* TASK *
Show all lines that include the string "scene"; copy each one.

* RECORDED DATA *
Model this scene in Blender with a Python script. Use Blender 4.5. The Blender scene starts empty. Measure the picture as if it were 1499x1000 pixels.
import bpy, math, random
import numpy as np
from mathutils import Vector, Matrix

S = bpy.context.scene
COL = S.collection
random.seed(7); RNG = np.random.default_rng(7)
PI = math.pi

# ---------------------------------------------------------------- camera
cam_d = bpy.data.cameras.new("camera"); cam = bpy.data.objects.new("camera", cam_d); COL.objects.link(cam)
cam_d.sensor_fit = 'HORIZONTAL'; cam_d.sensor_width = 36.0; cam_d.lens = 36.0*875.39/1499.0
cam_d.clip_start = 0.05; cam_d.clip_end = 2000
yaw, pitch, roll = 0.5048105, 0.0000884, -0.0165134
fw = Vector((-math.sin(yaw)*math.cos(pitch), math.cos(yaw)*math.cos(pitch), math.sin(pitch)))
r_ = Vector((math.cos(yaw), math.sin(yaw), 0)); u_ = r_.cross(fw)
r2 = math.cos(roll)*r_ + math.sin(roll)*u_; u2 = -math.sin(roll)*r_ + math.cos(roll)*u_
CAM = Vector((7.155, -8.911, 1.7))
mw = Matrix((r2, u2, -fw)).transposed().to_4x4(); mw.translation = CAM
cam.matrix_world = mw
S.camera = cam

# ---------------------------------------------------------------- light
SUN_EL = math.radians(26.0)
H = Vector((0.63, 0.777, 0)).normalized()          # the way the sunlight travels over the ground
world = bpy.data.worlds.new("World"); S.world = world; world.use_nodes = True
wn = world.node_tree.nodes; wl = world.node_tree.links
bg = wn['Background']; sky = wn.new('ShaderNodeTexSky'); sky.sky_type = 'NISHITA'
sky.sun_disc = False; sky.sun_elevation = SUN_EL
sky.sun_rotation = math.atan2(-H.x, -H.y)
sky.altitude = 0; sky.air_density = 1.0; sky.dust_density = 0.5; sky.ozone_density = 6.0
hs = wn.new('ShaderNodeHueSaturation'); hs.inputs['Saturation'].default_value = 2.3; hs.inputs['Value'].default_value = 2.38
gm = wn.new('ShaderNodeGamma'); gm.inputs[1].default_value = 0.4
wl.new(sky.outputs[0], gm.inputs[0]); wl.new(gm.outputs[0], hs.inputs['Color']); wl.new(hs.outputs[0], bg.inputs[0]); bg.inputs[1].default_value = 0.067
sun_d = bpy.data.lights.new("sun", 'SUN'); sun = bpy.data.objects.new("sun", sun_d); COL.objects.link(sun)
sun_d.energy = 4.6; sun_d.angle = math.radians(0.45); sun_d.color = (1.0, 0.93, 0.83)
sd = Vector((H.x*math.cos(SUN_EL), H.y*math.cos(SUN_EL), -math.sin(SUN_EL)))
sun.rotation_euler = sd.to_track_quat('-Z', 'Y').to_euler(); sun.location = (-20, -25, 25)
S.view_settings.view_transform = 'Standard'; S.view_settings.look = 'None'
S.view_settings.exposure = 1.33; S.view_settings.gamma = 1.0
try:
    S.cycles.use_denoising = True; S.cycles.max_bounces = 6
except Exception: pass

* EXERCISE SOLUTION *
Model this scene in Blender with a Python script. Use Blender 4.5. The Blender scene starts empty. Measure the picture as if it were 1499x1000 pixels.
S = bpy.context.scene